On Wed, 2013-10-09 at 16:55 -0400, Steve Waterbury wrote:
> Sarvi,
> 
> Kees knows *way* more about this than I do -- I am only a user --
> and I see that he's answered your questions about what the
> stuff in the pyjs subdirs is and the roles of pyjampiler,
> pyjscompile, and pyjsbuild are.  I have provided some more
> data based on my experience using pyjs, below ...
> 
> On 10/09/2013 04:16 PM, Sarvi Shanmugham wrote:
> > Thanks for the pointer. I had gone through that doc a couple of times
> > and still had some questions and hence i asked.
> >
> > 1. sand boxing
> >     I use virtualenv for sandboxing and has worked great. infact when
> > experimenting with making this work with pip,
> > thats what I am doing trying to make install work into a virtualenv
> > sandboxed python installation. So I suspect I can make this work
> > with virtualenv
> 
> There is no need for sandboxing if you are running pyjsbuild
> on the python code you write for translation to javascript -- the
> python code you write will never be run by a python interpreter,
> so it should never be in any system.path.
> 
> > 2. pyjamas libraries and its replacements for sys and time and stuff.
> >     If this gets installed to override the standard libraries it will be
> > a problem. But from what I can tell, these can be installed
> > as pyjs.stdlib.sys/time/etc and when the compile/build script could
> > still do their little path magic to work with such an install.
> > Atleast thats what I am thinking of doing. Would love to know if this
> > has been tried or if there are any pitfalls I should be aware off.
> 
> Again, it makes no sense to install *any* pyjamas libraries -- they are
> not intended to be run in a python interpreter.  All the "path magic"
> is done when bootstrap.py creates 'pyjsbuild' -- after that, all you do
> is run pyjsbuild whenever you change something in your app and it
> re-generates the javascript for the app.
> 
> > 3. I see pyjs/pyjs/setup.py but I can't seem to get it to work and is
> > not documented in INSTALL.txt I only see bootstrap.py
> > approaches described.
> 
> To be honest, I have no idea what that setup.py is for --
> I have used pyjs for almost 3 years now and have created
> several applications, never having touched that setup.py.

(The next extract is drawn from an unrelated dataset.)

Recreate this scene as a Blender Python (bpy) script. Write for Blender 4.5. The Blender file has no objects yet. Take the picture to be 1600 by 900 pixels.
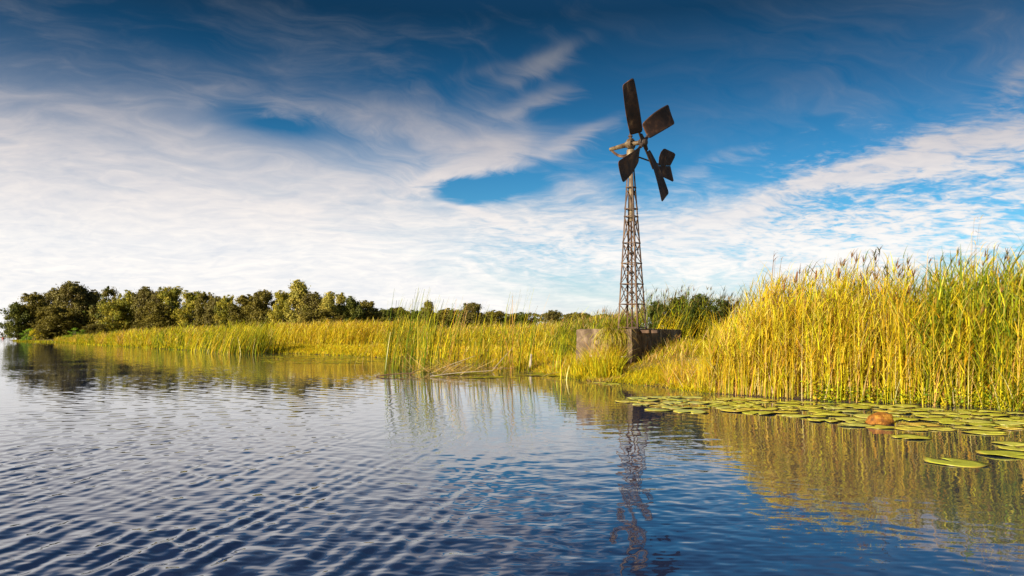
import bpy, bmesh, math, random
import numpy as np
from mathutils import Vector, Matrix

rng = np.random.default_rng(11)
random.seed(11)
S = bpy.context.scene
COL = S.collection
PI = math.pi

# ------------------------------------------------------------------ camera
F, HZ, H = 1256.0, 526.0, 1.3            # focal length in photo pixels, horizon row, eye height above the water
PITCH = math.atan((HZ - 450) / F)
cam = bpy.data.cameras.new("camera")
cam.sensor_width = 36.0
cam.lens = 36.0 * F / 1600.0
cam.clip_start, cam.clip_end = 0.05, 9000
co = bpy.data.objects.new("camera", cam)
co.location = (0, 0, H)
co.rotation_euler = (PI / 2 + PITCH, 0, 0)
COL.objects.link(co)
S.camera = co


def P(px, py, Y):
    """World point seen at a photo pixel, at distance Y in front of the camera."""
    a, b = (px - 800) / F, (450 - py) / F
    d = np.array([a, math.cos(PITCH) - b * math.sin(PITCH), math.sin(PITCH) + b * math.cos(PITCH)])
    return d * (Y / d[1]) + np.array([0, 0, H])


def G(px, py, z=0.0):
    """World point on the level z under a photo pixel."""
    a, b = (px - 800) / F, (450 - py) / F
    d = np.array([a, math.cos(PITCH) - b * math.sin(PITCH), math.sin(PITCH) + b * math.cos(PITCH)])
    return d * ((z - H) / d[2]) + np.array([0, 0, H])


# ------------------------------------------------------------------ node expressions
class Ex:
    """A float socket with arithmetic."""
    nt = None

    def __init__(s, sock):
        s.s = sock

    @staticmethod
    def m(op, *a, clamp=False):
        n = Ex.nt.nodes.new("ShaderNodeMath")
        n.operation = op
        n.use_clamp = clamp
        for i, v in enumerate(a):
            if isinstance(v, Ex):
                Ex.nt.links.new(v.s, n.inputs[i])
            else:
                n.inputs[i].default_value = v
        return Ex(n.outputs[0])

    def __add__(s, o): return Ex.m("ADD", s, o)
    __radd__ = __add__
    def __sub__(s, o): return Ex.m("SUBTRACT", s, o)
    def __rsub__(s, o): return Ex.m("SUBTRACT", o, s)
    def __mul__(s, o): return Ex.m("MULTIPLY", s, o)
    __rmul__ = __mul__
    def __truediv__(s, o): return Ex.m("DIVIDE", s, o)
    def clamp(s): return Ex.m("ADD", s, 0.0, clamp=True)


def new(nt, typ, **kw):
    n = nt.nodes.new(typ)
    for k, v in kw.items():
        setattr(n, k, v)
    return n


def xyz(x, y, z):
    n = new(Ex.nt, "ShaderNodeCombineXYZ")
    for i, v in enumerate((x, y, z)):
        if isinstance(v, Ex):
            Ex.nt.links.new(v.s, n.inputs[i])
        else:
            n.inputs[i].default_value = v
    return n.outputs[0]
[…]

I hadn't noticed it. It has been there for a long time, but is never
really used. Forget about this file.

> 
> > 4. I see this setup.py has entry points for sm and translate. i.e. it
> > will install commands called sm and translate into /usr/bin
> > Can't seem to figure out what their purpose would or if they should be
> > eliminated or ignored.
> 
> Maybe one of the developers can explain -- I have no idea.

I _think_ spidermonkey is not used anymore (in general). The pysm could
probably go to a legacy/ directory (same for pygtkweb).

> 
> > 5. I've tried both pyjscompile, which seems to be for a single file and
> > pyjsbuild for a whole suite of files. But not sure what pyjampiler is?
> 
> (Kees explained this.)
> I have only used pyjsbuild and contrib/pyjscompressor, which calls
> google's javascript "compiler" to compress the pyjs-generated
> javascript.  It works great -- gets around 50% compression.

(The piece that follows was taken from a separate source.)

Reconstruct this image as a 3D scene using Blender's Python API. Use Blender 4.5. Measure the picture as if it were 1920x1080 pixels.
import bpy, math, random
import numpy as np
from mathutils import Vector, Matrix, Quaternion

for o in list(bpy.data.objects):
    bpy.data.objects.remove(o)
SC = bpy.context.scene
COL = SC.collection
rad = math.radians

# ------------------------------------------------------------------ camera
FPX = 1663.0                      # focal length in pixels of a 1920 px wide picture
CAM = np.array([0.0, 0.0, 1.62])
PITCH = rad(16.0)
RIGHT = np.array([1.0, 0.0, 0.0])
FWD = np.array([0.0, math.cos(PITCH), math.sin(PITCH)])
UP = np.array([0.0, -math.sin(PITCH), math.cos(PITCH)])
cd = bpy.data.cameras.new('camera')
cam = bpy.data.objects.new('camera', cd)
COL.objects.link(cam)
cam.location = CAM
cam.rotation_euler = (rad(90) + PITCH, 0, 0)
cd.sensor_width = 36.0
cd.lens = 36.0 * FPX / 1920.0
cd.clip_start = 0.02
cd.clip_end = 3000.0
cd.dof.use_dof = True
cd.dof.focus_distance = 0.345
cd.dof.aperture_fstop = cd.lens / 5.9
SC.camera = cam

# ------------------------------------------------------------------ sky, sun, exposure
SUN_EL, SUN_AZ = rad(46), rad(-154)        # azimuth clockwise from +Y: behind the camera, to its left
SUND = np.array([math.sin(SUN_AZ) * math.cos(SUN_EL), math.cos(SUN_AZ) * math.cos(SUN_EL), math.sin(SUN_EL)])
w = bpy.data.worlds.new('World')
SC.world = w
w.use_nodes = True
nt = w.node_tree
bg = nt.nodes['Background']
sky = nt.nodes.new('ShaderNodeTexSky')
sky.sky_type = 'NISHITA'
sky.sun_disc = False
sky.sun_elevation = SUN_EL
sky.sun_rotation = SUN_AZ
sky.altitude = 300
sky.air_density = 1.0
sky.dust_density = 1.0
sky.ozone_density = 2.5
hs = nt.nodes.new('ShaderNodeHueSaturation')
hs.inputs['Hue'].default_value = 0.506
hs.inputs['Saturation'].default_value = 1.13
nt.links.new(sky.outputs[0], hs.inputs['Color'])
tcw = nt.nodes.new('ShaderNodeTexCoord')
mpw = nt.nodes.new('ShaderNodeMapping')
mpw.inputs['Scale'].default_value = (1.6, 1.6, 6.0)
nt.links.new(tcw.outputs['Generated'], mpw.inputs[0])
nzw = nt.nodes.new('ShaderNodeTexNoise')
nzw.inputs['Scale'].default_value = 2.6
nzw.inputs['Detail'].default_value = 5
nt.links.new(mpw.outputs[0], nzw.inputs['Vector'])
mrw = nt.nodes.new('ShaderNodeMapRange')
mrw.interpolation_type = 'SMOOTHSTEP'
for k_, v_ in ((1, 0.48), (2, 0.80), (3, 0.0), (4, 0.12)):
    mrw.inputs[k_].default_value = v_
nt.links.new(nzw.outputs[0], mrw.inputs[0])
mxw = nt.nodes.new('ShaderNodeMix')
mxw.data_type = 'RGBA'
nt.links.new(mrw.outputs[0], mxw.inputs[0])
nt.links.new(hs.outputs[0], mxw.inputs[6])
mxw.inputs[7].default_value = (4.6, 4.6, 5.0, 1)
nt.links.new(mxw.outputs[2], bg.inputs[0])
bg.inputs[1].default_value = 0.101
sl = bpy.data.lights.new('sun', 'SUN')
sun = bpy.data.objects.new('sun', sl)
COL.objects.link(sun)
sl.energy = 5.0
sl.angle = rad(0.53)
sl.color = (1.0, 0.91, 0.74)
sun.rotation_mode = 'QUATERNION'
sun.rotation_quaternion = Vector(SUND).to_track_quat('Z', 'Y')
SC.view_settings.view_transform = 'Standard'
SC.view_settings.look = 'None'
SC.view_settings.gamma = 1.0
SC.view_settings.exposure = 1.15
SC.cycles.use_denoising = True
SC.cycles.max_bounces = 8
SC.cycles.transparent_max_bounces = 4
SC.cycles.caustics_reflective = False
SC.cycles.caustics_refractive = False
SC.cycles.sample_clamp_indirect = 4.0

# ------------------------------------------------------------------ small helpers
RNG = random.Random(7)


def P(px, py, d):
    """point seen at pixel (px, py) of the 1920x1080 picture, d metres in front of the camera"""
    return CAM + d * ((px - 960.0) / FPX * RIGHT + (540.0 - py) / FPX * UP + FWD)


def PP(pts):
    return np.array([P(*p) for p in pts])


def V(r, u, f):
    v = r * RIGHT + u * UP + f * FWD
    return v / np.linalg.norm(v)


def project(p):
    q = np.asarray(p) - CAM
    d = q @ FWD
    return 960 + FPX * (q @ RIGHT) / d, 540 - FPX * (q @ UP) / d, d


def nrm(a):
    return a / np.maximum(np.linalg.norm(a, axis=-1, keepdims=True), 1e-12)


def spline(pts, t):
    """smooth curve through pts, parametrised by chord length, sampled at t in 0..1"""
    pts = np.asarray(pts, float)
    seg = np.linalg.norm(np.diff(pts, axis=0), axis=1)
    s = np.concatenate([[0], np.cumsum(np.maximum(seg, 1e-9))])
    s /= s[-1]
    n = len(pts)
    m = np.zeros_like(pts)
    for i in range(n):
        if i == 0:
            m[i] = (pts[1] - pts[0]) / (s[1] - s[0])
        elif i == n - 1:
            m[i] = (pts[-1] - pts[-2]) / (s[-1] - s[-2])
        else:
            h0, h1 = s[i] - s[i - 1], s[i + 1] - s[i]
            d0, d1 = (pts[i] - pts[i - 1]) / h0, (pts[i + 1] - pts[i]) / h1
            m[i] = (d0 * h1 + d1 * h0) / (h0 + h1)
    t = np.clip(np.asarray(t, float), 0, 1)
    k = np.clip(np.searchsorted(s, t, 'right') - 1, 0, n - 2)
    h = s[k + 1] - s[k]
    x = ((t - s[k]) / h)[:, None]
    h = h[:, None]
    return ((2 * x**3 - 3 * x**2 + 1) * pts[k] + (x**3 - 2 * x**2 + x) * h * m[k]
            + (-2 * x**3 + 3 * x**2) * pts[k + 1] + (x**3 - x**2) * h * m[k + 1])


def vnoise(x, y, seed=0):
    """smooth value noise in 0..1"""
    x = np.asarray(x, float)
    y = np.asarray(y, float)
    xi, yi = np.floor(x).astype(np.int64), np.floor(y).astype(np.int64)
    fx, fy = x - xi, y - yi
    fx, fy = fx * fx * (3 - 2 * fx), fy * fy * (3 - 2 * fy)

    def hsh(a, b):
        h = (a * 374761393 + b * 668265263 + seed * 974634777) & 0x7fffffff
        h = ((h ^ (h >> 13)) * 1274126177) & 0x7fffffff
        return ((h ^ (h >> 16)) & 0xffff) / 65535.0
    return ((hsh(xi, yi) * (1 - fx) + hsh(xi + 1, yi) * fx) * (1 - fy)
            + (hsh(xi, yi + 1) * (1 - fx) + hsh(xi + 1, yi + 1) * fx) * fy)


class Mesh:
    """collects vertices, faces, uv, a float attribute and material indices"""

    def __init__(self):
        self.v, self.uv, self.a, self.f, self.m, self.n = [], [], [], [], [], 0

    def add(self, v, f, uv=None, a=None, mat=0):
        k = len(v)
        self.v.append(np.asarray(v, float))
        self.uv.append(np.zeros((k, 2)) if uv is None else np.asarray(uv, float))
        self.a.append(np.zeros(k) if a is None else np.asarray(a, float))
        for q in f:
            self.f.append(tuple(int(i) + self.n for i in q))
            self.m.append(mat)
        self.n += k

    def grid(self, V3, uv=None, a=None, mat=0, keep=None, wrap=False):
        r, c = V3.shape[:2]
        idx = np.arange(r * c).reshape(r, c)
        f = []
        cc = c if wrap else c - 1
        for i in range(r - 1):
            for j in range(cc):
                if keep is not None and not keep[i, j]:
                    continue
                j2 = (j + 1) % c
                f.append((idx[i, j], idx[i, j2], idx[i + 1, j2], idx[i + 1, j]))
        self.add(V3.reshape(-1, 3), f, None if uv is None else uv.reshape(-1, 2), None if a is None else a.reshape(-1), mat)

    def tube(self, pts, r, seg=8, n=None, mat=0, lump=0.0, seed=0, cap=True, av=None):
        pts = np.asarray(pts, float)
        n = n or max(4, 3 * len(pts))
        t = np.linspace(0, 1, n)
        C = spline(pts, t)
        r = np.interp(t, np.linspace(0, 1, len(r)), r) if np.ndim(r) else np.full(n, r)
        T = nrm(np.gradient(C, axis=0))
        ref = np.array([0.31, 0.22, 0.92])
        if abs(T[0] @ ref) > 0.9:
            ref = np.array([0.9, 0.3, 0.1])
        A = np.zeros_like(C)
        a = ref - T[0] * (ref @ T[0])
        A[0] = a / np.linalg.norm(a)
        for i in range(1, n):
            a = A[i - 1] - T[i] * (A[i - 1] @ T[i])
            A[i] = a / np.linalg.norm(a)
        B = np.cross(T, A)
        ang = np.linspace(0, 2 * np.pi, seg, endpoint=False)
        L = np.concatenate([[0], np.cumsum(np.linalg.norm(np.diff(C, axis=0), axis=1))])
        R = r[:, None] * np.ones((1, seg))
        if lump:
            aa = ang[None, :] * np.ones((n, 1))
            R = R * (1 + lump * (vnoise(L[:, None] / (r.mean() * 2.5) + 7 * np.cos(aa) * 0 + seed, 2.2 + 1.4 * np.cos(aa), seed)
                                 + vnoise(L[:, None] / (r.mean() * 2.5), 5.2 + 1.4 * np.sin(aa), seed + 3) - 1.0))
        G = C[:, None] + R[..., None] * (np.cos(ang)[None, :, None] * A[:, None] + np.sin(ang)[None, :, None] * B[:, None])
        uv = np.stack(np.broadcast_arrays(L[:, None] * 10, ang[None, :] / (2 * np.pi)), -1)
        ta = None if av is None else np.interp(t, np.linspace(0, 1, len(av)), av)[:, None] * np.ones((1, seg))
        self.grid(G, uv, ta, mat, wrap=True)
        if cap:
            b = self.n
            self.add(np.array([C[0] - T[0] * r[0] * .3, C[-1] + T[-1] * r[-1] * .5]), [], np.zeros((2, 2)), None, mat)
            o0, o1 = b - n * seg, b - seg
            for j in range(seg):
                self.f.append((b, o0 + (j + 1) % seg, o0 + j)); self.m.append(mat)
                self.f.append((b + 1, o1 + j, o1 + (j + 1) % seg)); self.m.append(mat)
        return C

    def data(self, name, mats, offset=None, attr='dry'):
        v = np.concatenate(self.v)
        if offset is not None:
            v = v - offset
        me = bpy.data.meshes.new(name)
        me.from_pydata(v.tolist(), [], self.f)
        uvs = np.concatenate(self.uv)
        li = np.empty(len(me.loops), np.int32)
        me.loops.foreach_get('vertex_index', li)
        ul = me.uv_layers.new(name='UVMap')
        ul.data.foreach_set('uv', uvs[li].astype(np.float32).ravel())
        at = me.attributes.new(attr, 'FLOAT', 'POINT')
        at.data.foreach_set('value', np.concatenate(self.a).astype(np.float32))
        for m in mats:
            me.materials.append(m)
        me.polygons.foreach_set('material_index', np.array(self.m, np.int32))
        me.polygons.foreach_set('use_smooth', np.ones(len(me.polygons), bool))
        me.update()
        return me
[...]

The pyjampiler comes from someone who wanted to have pyjs without the
gwt stuff. It has its own boilerplate and should build stripped down
code (no library initiation afaik). I've never used it.
 
> 
> > 6. Not sure what the role of pgen/ and library/ directories are. Are
> > they part of the compiler or are they part of the widget library.
> >
> > 7. The last thing I am trying to do is to see how I can translate a
> > simple helloworld.py program into java script and run using the V8
> > command line interpreter.
> > Can't seem to figure out if I should use pyjampiler, pyjscompile or
> > pyjsbuild. I've tried them they seem to generating incomplete code as is
> > the case of
> > pyjscompile or too much more code relating to windows and stuff if I
> > used pyjsbuild. Has any one tried compiling a simple helloworld.py
> > program, translated
> > it into simple javascript and run it inside V8 interpreter as opposed to
> > the browser?
> 
> I have never done that.  As I say, I have always used pyjsbuild.  Its
> output directory contains an html file named for the "main" module of
> your app, which creates an iframe into which the results of the
> "app.onModuleLoad()" call goes.  I don't know how to run the generated
> javascript in the V8 interpreter but I would be interested in knowing,
> if you get that to work.
> 
Have a look at examples/libtest/pyv8test.sh That shows how the pyv8
should be invoked. You might have to use pyjsbuild first, but that could
just be a procedure that's stuck in my mind.